David Boaz además explica la inexorable armonía de intereses y la imposibilidad de conflictos allí donde se respetan los derechos de todos. Es especialmente iluminador el cuarto capítulo dedicado a la dignidad del ser humano, donde alude al significado del individualismo metodológico junto a la recurrente manía de referirse a agregados como si tuvieran vida propia como aquello de que “el país demanda” o “la gente piensa tal o cual cosa” ya que como apunta el autor “solo los individuos actúan” y “solo los individuos piensan, aman y persiguen proyectos. Los grupos no tienen planes ni intenciones. Solo los individuos están imbuidos de la capacidad de la decisión […] Los individuos pueden y sin duda frecuentemente deliberan en grupos pero es la mente individual la que elige. Más importante aun, solo los individuos asumen la responsabilidad por sus acciones”.
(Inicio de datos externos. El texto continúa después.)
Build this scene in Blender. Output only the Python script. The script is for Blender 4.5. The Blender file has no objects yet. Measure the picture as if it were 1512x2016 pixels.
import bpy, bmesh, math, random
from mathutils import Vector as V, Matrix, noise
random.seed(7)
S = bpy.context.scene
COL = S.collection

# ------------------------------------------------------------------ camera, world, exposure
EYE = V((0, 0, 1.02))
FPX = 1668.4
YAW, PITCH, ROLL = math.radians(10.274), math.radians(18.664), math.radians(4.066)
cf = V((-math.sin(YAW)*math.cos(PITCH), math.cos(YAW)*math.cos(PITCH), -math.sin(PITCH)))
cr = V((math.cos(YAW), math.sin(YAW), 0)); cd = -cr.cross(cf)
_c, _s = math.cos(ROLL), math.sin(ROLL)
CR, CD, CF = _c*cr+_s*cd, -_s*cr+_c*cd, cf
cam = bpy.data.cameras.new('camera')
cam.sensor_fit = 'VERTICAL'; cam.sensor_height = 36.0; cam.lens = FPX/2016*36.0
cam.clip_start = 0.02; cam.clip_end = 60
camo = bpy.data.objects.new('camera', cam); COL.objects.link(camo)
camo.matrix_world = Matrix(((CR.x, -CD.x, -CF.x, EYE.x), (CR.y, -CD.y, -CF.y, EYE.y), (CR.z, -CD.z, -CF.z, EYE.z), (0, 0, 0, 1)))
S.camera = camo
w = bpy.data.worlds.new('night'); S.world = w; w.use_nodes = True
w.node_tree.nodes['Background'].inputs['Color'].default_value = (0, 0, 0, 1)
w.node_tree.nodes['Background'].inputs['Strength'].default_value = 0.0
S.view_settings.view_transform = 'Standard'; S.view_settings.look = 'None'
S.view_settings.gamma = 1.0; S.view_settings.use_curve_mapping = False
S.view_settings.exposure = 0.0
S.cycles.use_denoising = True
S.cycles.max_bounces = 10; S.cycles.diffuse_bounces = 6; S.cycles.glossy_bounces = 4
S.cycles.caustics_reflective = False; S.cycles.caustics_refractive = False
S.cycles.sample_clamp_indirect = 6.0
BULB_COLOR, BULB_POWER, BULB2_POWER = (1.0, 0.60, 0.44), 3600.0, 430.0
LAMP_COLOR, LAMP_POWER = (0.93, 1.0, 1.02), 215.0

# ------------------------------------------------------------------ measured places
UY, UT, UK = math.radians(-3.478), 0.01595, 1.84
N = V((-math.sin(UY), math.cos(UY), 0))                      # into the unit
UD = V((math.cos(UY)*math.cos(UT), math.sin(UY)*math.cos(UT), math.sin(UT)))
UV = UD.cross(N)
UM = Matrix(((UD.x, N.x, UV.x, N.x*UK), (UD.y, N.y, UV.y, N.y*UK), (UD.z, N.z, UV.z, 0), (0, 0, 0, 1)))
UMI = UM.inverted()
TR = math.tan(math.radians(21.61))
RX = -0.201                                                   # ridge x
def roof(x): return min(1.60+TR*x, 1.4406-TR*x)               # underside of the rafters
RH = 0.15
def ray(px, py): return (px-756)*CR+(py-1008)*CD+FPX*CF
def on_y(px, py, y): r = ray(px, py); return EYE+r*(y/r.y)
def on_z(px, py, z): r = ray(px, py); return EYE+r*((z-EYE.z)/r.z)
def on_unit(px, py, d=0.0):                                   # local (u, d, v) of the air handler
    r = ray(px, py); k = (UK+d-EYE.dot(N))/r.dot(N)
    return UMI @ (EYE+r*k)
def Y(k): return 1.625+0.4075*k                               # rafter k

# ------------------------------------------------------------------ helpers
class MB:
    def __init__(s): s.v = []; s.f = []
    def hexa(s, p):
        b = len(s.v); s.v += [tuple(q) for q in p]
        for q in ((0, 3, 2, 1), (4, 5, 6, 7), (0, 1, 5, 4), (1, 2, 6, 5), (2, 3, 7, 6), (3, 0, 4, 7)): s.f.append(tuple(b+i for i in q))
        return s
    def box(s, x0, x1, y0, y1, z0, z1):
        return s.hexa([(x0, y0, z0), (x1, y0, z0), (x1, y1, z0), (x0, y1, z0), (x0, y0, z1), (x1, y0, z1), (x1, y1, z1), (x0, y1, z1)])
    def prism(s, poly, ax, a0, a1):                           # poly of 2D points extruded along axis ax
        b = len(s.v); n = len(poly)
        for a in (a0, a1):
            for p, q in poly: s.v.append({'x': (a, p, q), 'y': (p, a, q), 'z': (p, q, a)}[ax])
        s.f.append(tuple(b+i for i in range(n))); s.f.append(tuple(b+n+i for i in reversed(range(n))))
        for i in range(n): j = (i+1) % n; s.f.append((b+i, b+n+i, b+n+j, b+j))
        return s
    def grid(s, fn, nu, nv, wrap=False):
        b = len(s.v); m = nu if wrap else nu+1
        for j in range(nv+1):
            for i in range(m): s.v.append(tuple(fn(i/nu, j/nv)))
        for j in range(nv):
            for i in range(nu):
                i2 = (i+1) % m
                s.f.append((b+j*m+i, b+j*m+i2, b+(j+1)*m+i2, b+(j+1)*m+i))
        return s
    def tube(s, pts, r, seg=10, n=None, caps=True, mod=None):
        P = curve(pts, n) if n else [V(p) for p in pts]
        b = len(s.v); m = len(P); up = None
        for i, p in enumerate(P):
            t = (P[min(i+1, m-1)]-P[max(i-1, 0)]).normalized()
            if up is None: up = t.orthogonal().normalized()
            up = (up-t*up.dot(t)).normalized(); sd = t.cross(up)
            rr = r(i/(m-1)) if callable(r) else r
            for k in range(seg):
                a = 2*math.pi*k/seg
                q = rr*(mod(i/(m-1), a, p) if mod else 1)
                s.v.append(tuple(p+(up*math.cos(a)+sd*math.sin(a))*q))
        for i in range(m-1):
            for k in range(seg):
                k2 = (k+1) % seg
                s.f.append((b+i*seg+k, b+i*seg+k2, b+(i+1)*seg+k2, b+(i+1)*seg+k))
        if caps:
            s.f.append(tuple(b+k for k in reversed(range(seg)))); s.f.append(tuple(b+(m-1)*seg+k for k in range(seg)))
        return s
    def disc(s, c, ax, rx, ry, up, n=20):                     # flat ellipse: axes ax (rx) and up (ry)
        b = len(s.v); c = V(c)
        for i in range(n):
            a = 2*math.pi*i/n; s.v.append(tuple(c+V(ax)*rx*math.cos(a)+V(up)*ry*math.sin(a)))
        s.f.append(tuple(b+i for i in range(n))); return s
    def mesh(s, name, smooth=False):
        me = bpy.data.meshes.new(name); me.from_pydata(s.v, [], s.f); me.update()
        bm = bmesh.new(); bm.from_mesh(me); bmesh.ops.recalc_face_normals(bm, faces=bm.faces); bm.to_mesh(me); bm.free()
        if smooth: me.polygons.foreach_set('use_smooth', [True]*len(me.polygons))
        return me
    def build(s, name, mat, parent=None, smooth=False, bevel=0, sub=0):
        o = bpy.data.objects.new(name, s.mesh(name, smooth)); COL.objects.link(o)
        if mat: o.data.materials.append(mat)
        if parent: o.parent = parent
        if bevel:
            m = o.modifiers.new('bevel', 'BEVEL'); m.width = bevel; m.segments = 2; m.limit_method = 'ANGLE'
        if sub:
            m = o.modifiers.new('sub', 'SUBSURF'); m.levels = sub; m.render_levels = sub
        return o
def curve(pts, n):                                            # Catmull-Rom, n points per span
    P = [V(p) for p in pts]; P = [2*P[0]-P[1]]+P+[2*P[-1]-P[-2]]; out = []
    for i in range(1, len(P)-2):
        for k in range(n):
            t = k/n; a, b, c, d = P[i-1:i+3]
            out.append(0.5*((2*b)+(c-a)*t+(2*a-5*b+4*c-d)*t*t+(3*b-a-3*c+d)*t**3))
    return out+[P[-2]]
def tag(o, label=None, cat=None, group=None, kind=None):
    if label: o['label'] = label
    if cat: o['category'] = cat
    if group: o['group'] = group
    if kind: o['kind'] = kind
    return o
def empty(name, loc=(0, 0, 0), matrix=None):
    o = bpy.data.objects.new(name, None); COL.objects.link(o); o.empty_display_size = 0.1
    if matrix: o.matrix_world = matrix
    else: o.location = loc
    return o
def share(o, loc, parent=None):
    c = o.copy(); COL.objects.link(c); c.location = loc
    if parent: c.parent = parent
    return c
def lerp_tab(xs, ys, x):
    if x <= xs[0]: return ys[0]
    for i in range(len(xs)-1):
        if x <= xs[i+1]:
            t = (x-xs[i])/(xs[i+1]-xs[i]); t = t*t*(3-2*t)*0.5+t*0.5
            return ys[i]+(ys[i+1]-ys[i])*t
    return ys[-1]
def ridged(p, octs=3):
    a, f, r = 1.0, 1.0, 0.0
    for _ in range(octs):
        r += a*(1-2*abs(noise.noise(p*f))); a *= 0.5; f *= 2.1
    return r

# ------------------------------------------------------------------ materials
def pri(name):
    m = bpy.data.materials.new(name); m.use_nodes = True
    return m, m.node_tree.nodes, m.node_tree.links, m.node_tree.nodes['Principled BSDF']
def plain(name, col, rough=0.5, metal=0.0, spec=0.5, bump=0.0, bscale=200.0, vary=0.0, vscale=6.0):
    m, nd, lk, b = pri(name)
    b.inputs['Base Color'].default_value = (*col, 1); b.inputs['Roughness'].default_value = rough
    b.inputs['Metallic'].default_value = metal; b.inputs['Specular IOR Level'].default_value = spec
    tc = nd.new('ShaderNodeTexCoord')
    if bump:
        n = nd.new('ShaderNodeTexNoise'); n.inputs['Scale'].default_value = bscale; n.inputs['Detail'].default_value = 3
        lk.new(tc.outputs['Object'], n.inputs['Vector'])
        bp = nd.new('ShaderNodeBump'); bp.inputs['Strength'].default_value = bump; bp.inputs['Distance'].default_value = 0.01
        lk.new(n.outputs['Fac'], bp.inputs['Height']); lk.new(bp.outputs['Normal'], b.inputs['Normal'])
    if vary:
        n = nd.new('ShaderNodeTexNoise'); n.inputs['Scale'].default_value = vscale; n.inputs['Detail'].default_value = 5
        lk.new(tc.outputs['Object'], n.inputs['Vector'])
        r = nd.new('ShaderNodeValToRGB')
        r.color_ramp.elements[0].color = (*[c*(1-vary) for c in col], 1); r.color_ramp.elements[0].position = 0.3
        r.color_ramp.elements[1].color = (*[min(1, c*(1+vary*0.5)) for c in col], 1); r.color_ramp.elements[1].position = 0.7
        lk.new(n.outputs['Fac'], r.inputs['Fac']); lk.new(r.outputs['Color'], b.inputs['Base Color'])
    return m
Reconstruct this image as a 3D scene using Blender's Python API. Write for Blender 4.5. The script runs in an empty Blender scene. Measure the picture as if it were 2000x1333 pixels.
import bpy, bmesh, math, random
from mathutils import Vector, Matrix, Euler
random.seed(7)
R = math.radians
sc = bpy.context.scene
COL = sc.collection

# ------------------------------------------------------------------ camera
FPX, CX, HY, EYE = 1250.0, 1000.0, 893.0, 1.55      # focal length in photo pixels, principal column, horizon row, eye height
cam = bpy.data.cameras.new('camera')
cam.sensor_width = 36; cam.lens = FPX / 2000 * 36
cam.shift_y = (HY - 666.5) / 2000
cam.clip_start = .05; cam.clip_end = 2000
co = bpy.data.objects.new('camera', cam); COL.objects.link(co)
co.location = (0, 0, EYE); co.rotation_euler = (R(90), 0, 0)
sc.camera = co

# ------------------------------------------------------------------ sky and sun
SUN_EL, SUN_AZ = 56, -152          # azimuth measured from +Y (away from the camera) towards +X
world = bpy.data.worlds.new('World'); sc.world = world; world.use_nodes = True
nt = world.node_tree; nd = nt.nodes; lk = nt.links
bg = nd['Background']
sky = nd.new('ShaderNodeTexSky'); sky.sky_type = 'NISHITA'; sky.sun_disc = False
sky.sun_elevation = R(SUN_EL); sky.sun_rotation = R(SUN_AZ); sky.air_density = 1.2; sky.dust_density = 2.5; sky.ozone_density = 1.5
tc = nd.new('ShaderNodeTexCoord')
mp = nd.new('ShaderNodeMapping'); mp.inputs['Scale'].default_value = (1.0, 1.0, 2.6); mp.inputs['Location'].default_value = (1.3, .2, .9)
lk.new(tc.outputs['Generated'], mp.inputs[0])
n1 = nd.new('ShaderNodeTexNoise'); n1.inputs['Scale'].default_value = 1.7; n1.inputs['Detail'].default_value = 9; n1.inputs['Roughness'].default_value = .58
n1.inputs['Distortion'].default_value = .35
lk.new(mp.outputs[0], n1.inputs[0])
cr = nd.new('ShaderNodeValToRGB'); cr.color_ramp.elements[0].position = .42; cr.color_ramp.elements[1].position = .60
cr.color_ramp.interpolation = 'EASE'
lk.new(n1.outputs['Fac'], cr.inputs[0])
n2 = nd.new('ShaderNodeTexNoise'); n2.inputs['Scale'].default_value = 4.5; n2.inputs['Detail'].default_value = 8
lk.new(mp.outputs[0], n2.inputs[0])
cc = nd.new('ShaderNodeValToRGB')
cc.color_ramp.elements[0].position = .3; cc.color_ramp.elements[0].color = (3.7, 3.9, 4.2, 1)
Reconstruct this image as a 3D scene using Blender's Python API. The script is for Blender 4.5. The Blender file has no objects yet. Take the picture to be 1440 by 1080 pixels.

A continuación critica la visión conservadora de intentar imponer una visión moral según los valores de esa corriente de pensamiento que frecuentemente lesiona derechos de otros, sin percatarse que el eje central de una sociedad libre consiste en el respeto recíproco independientemente de que las acciones y pensamientos de nuestro prójimo no coincidan con la nuestras. Precisamente, en eso consiste la posibilidad de la convivencia civilizada: que cada uno proceda como considere pertinente sin invadir derechos del prójimo, por tanto, sin confundir lo que puede interpretarse como vicios con lo que son crímenes. Como concluye Boaz en este apartado “la función de los gobiernos no estriba en imponer cierta concepción moral [que excede el plano del derecho] sino el establecimiento de marcos institucionales para que cada individuo siga su camino del modo que lo considere mejor, siempre y cuando no interfiera con iguales derechos de otros”.
Por nuestra parte subrayamos que todo el sistema de la libertad descansa en un concepción ética que es el respeto recíproco lo cual a su vez se sustenta en el derecho de propiedad, comenzando por el propio cuerpo y el pensamiento y por lo obtenido lícitamente en intercambios libres que incluyen donaciones naturalmente realizadas con recursos propios. A su turno, el respeto a la propiedad es inseparable de la Justicia al efecto de “dar a cada uno lo suyo”, al derecho a peticionar, al debido proceso, a la libertad de prensa, a la preservación de la intimidad y a la elección de autoridades en cualquier nivel que sea. En resumen, lo consignado en las Constituciones liberales: el derecho a la vida, a la libertad y a la propiedad. El resto de las conductas individuales nada tiene que ver con el uso de la fuerza agresiva puesto que en este contexto solo es aceptable el uso de la fuerza defensiva a través de normas debidamente establecidas para preservar las autonomías individuales.
Más adelante, en el libro que comentamos, el autor enfatiza los graves problemas que crea la legislación que es incompatible con el derecho “que desafortunadamente se la denomina Ley” puesto que en rigor esta última es correlativa al derecho y no al diseño y la ingeniería social de los legisladores. Un ejemplo de esta avalancha de legislación contraria al derecho es la política tributaria que apunta a exprimir al contribuyente en lugar de limitar el impuesto a recaudar para cumplir con las misiones específicas en un sistema republicano, y también Boaz se alarma con razón de la pesada e innecesaria carga de regulaciones que afectan arreglos contractuales en lugar de protegerlos. En este sentido, cita el caso estadounidense donde el Código de Regulaciones Federales ocupa 175.000 páginas en 238 volúmenes con 275.000 burócratas trabajando al efecto, lo cual duplica el número de funcionarios de 1980, todo naturalmente con costos siderales.
Analiza también las falacias tejidas en torno al comercio internacional y recuerda lo dicho por el economista decimonónico Bastiat en cuanto a que para concluir sobre la bondad o el daño de tal o cual política siempre debe verse “lo que se ve y lo que no se ve”, más aun cuando pensadores como Hayek nos dicen que “la economía es contraintuitiva”, esto es, lo que primero se concluye está mal, hay pensar y desentrañar los nexos causales para llegar a una opinión fundada. Es por no detenerse a estudiar los problemas es que, como escribe Boaz, “Gunnar Myrdal, quien recibió el premio Nobel en economía [ ¡junto con Hayek! ], escribió en 1970 en The Challenge of World Poverty que las máquinas que ahorran trabajo no deben introducirse en países subdesarrollados” con lo que demuestra no tener idea del funcionamiento del mercado laboral para lo cual seguramente hubiera prohibido las refrigeradoras que liberaron el trabajo de los hombres de la barra de hielo o las locomotoras a Diesel porque liberaron trabajo de los fogoneros.
Finalmente, me refiero al pensamiento de David Boaz en cuanto a “la economía parasitaria” de los llamados empresarios que en alianza con el poder de turno hacen negocios a espalda de la competencia y los mercados libres y el tiempo y los recursos que deben destinar comerciantes genuinos para protegerse de “la depredación política”.